# Exercise input:
## START
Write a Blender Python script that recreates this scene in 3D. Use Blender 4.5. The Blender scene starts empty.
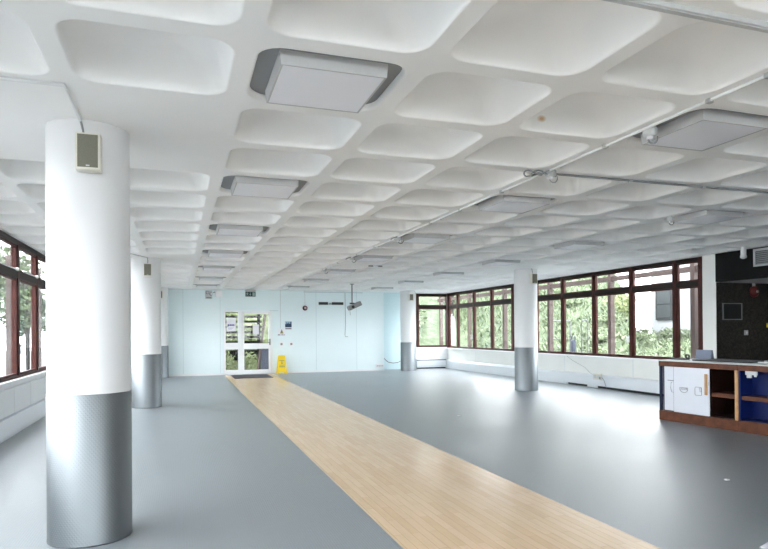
## END
## START
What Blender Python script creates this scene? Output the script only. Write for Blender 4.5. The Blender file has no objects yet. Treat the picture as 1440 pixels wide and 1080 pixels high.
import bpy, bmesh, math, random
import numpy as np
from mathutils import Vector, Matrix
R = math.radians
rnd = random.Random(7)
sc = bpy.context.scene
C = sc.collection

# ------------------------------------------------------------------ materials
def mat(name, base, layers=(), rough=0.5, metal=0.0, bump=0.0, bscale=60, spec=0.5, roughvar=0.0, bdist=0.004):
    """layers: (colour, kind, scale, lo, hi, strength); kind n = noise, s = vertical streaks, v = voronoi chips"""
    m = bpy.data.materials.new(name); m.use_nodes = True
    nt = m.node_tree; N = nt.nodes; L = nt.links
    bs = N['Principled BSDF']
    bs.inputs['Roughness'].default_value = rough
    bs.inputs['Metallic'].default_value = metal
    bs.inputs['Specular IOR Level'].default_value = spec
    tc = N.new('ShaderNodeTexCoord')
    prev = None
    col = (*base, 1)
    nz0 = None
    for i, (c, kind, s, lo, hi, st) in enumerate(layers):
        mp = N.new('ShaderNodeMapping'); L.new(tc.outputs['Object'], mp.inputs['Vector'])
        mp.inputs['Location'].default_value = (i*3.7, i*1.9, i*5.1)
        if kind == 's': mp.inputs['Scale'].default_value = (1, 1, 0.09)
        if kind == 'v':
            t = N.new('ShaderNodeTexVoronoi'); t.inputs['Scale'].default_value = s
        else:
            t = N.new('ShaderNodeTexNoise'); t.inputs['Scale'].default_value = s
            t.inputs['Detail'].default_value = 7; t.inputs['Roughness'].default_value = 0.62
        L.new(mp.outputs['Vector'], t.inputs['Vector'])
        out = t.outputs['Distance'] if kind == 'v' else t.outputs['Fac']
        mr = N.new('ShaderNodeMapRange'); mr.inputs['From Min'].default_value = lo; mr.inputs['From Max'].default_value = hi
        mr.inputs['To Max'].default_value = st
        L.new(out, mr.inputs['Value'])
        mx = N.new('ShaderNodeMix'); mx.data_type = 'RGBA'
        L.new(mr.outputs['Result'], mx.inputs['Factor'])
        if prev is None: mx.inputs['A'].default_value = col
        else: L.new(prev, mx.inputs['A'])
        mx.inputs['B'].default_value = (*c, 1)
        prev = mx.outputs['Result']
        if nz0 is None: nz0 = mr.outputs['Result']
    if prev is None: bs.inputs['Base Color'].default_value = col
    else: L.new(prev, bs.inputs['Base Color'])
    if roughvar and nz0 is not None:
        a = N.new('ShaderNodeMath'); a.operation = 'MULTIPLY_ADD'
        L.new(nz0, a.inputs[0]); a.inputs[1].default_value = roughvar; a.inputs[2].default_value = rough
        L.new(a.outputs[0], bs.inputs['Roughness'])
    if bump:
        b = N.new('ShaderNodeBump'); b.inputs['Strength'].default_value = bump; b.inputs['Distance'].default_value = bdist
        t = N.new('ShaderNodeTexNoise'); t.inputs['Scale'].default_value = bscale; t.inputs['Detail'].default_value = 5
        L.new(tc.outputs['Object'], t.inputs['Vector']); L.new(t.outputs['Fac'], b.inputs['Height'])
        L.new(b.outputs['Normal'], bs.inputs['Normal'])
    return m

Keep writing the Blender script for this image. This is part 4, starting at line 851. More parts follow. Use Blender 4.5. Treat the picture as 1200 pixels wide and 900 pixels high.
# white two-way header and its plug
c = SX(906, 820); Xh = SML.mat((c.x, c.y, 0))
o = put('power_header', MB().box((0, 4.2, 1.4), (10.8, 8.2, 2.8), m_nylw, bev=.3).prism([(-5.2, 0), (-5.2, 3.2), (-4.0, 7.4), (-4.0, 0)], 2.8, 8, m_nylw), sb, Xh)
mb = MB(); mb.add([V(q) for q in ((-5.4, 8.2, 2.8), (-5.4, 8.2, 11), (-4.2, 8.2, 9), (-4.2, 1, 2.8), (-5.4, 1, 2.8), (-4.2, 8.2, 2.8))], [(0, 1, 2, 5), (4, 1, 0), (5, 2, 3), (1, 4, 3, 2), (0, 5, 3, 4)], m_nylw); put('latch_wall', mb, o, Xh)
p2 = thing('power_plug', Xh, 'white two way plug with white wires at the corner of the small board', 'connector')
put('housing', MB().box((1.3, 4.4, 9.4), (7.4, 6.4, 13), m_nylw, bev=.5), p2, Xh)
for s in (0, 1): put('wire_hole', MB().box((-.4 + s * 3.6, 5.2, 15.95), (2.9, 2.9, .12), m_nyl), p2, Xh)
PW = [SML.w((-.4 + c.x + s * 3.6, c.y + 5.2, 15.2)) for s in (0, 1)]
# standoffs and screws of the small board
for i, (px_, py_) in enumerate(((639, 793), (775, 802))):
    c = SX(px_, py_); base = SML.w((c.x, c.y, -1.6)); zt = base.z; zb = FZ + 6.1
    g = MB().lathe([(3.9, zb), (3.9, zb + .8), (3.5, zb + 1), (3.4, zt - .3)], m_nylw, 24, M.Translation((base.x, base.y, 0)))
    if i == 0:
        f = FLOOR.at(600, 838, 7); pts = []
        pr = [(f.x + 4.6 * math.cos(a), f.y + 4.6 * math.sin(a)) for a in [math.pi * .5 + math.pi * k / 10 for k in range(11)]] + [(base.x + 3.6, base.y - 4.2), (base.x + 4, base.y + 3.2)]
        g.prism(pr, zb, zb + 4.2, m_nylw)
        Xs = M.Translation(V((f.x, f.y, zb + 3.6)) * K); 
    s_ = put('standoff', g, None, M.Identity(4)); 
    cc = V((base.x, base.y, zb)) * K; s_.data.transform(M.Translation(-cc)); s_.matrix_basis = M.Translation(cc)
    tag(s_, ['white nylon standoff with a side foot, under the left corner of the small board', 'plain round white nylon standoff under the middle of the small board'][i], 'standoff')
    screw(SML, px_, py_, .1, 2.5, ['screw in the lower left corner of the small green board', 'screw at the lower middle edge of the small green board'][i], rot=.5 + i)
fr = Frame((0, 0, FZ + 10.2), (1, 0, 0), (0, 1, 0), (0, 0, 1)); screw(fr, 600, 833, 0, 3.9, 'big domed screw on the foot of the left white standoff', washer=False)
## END
Among the entries above, locate the lines containing "What Blender Python" and "C = sc.collection", and transcribe exactly those two lines and all lines between.

# Answer to the task:
What Blender Python script creates this scene? Output the script only. Write for Blender 4.5. The Blender file has no objects yet. Treat the picture as 1440 pixels wide and 1080 pixels high.
import bpy, bmesh, math, random
import numpy as np
from mathutils import Vector, Matrix
R = math.radians
rnd = random.Random(7)
sc = bpy.context.scene
C = sc.collection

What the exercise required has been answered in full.